Some unhappy with outcome of mass First Friday towing probe


Vehicle owners who had their cars improperly towed in May will soon be able to claim a $305 refund for what it cost to retrieve their automobiles. But the six who attended Thursday's hearing on the matter say that's not enough for what they call a "criminal" mass towing at a First Friday event.

Tow Guys probably will not be fined for towing 47 vehicles from vacant lots near the downtown arts event. The company was cited multiple times for violating 18 regulations, included towing in areas without "no parking" signs, failing to notify law enforcement, improper authorization of property owners and poor records maintenance, among a long list of others.

Although it faced up to $10,000 for each of the 324 counts, the company will instead be issued written warnings, or in the words of angry vehicle owners: "a slap on the wrist."

The Nevada Transportation Authority, who heard the settlement Thursday, probably will vote to approve it at its Sept. 15 meeting. Once approved, the vehicle owners can submit a refund request to Tow Guys within 30 days. If they aren't reimbursed, they can file a complaint with the Transportation Authority.

"I'd be happy to get my $305 back, but it's just a slap on the wrist," Jerry Perkins, 43, said of the settlement for Tow Guys that netted about $15,000 from owners who paid to get their cars back. "I believe it was orchestrated and planned. You do not just tow 50 cars in a couple hours unless it is planned."

Perkins said he thinks the Transportation Authority should send a stronger message, and while he would like to see Tow Guys be forced to close its doors ---- then he wouldn't get his refund.

He said that although he was able to get his car back that night, coming up with the money was a hardship.

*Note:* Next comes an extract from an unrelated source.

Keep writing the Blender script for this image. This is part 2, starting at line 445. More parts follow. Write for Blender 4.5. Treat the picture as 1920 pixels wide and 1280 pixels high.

He said he knows several others were not able to retrieve their vehicles right away, and at least one person lost their car over the ordeal.

Ana Carrillo, 28, said she couldn't retrieve her car until the following day and had to borrow money for rent and groceries.

"I'm glad to get my money back, but they need to be punished way more than this," she said, noting that her car was returned damaged and without its antenna and a hubcap.

Neil Gilfillan, 52, said he plans to call a few attorneys to ask whether further legal action would be worth it.

"If an individual person did this, me, I'd be in court paying a fine and possibly going to jail," he said. "While I'm happy to get my money back, I don't feel it's enough."